Now I'm going to go smoke some weed, protest NAFTA, and read some Noam Chomsky just to better fit the stereotype.

(for an idea of where I'm coming from on the copyright front and the music industry, < href="http://negativland.com/riaa/post.html" target="_blank">here's a washington post article from '98</a>. Things haven't changed... well they haven't changed for the *better*)
Feb. 9th, 2004 10:52 am (UTC)
Re: Agree to disagree?
Something can't be art *and* a commodity? You've never been to a gallery auction, I gather ;-)

"I'm pretty sure that you aren't replying to what I've said, but to what you've seen others say." In many respects, absolutely right. I'm not accusing you of being the type of person I'm talking about. I thought I had made that clear with my opening disclaimer.

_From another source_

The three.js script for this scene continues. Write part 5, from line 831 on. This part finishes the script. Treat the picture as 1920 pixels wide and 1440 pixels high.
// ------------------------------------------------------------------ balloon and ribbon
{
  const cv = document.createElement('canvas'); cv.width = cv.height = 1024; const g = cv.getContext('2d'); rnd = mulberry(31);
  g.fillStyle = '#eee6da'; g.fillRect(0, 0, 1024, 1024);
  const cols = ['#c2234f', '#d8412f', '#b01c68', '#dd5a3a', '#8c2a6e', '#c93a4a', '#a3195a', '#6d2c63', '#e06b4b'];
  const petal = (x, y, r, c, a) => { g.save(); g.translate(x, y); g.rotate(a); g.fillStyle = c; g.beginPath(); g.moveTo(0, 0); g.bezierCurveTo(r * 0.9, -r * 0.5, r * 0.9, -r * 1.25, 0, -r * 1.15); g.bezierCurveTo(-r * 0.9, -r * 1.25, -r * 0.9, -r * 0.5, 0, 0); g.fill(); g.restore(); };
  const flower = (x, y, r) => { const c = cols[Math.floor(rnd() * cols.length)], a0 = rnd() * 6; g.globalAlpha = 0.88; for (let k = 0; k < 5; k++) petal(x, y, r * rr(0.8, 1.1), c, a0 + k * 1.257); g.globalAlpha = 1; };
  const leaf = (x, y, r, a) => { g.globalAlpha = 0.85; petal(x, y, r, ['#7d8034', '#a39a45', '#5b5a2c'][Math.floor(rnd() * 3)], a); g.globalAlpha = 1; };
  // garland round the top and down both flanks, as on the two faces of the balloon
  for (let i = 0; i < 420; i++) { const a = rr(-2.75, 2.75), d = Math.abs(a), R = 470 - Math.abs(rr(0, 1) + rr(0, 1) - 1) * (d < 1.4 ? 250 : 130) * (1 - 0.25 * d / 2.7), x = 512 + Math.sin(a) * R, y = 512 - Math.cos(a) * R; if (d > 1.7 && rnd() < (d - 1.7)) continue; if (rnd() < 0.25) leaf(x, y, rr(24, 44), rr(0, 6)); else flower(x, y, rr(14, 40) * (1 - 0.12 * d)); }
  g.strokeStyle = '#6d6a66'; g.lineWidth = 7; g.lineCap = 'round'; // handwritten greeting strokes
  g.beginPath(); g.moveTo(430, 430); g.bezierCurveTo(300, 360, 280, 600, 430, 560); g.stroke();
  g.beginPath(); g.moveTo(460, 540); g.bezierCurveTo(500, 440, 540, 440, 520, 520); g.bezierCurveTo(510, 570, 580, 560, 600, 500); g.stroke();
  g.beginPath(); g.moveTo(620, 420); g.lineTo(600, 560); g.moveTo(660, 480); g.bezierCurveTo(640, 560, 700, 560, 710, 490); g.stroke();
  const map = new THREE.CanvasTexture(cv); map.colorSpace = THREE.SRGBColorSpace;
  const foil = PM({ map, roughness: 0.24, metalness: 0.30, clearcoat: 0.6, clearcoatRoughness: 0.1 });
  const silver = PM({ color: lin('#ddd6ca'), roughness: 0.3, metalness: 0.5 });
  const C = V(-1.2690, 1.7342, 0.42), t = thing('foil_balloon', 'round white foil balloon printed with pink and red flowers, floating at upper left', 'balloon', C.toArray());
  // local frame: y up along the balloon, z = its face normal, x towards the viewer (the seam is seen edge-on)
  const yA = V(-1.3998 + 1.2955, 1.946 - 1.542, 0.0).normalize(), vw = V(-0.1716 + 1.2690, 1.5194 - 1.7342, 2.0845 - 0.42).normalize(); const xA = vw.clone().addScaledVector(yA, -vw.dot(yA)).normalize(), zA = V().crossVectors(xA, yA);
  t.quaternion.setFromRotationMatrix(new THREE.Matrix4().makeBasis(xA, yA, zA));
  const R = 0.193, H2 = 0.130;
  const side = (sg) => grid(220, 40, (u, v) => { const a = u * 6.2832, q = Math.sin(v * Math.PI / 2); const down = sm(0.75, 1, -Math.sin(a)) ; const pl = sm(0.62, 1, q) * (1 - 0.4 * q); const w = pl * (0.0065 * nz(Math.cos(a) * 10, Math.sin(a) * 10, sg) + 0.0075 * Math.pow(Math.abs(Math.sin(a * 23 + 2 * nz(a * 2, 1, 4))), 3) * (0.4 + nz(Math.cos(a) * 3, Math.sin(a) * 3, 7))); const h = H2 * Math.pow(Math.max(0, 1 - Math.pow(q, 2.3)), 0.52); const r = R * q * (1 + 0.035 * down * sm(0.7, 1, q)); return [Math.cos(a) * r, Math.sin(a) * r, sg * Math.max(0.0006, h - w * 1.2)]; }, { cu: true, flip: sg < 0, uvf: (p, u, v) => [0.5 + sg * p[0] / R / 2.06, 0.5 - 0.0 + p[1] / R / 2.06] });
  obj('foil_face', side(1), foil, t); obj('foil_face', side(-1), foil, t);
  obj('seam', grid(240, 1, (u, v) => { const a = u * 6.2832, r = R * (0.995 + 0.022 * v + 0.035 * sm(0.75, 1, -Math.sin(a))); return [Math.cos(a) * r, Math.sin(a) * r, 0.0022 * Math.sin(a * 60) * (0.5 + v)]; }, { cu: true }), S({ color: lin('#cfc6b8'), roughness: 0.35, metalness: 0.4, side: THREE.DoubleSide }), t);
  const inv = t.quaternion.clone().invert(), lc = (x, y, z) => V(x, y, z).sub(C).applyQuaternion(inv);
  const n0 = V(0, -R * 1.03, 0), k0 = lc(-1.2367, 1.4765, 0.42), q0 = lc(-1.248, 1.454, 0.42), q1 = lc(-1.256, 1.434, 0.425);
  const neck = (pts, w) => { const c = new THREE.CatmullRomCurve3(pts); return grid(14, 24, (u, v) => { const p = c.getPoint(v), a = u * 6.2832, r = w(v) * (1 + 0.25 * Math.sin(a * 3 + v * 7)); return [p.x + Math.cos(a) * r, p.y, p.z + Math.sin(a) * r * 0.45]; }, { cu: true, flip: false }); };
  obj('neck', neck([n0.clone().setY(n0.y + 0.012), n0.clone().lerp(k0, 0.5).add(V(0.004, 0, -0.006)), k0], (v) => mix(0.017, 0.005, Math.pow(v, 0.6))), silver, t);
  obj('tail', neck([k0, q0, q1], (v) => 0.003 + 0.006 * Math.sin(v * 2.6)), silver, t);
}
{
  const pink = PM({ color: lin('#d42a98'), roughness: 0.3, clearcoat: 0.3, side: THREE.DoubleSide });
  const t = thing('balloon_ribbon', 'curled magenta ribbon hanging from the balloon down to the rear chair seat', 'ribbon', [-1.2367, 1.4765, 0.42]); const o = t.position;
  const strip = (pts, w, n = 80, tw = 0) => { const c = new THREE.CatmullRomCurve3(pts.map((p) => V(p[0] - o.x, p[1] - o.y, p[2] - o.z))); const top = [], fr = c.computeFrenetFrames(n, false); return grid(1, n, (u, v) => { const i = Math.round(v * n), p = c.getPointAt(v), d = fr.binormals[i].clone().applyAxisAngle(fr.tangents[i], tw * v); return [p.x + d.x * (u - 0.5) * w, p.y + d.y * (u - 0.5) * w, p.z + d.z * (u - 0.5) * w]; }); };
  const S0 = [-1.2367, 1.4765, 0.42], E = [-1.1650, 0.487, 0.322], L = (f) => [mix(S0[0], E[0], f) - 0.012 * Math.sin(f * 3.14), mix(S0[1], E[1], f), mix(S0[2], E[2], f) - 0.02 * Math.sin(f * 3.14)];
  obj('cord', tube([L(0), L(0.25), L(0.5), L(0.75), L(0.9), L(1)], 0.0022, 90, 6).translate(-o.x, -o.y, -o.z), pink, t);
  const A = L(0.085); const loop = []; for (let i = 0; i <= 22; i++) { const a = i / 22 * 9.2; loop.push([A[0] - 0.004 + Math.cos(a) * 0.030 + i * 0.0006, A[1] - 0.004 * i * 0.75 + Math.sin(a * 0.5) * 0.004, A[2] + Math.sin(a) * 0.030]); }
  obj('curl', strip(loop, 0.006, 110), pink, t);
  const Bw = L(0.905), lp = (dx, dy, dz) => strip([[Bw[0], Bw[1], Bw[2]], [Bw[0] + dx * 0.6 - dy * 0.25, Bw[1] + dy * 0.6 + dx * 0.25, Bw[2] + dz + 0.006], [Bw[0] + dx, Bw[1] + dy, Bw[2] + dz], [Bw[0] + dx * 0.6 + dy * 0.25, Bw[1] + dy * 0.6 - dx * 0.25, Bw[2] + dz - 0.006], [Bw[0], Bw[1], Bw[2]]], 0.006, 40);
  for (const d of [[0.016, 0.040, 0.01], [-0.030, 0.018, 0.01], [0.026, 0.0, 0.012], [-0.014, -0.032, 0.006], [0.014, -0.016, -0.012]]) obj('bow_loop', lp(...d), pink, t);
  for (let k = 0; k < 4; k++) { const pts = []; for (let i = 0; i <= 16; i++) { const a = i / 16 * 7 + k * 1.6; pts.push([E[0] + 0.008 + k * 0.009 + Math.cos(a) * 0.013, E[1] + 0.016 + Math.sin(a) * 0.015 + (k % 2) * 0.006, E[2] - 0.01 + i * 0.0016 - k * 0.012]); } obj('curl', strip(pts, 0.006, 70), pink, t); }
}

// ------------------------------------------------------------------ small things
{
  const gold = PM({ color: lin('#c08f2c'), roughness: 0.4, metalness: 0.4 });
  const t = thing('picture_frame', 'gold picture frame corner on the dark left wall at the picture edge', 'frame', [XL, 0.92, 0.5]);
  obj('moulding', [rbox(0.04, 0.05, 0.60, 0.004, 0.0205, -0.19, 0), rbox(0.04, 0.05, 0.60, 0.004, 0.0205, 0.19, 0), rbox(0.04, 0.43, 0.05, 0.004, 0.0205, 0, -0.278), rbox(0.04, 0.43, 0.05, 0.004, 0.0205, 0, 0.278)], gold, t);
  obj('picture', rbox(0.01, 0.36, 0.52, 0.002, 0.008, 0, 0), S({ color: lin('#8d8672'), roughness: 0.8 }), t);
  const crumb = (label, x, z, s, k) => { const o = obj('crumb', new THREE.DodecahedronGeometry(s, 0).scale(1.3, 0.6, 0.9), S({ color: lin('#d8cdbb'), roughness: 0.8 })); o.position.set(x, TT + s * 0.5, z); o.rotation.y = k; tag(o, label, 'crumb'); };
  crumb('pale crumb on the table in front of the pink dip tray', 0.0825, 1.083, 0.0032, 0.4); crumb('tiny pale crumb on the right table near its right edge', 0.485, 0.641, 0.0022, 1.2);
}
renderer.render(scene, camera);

I think you've bought the rationalizations a lot of those people make, though :-)

But *that* said, it's clear that we're operating from mutually exclusive axioms here, as you point out. I could *never* agree to the statement that "morality is subjective". I think there is one single, inalterable moral on which all 'morality' is based and that is, "don't harm another person". You have a right to do anything that doesn't harm anyone else, and so do I. I apply that to every issue and it *always* works. As such I think it really is black and white. And stealing harms the person or person that's being stolen from.

Just as an example, the people that developed the cracked software you're running got paid less because of what you're doing. Not that I'm wagging a finger at you or anything.

Feb. 9th, 2004 02:34 pm (UTC)
Re: Agree to disagree?
I didn't think this argument would offend me, but well, it has.

So I'll just repeat my subject. Agree to disagree.

Feb. 6th, 2004 02:02 pm (UTC)
The DVD collection belonging to a friend of mine is comprised mostly of bootlegs. Until I moved here I had never seen them anywhere but in Mexico.... and some of his are good quality images, too.

I still would buy the real DVD if I really appreciated a movie.

Hell, I paid $14 (full price!) for a CD just to have it be known that this band does have fans.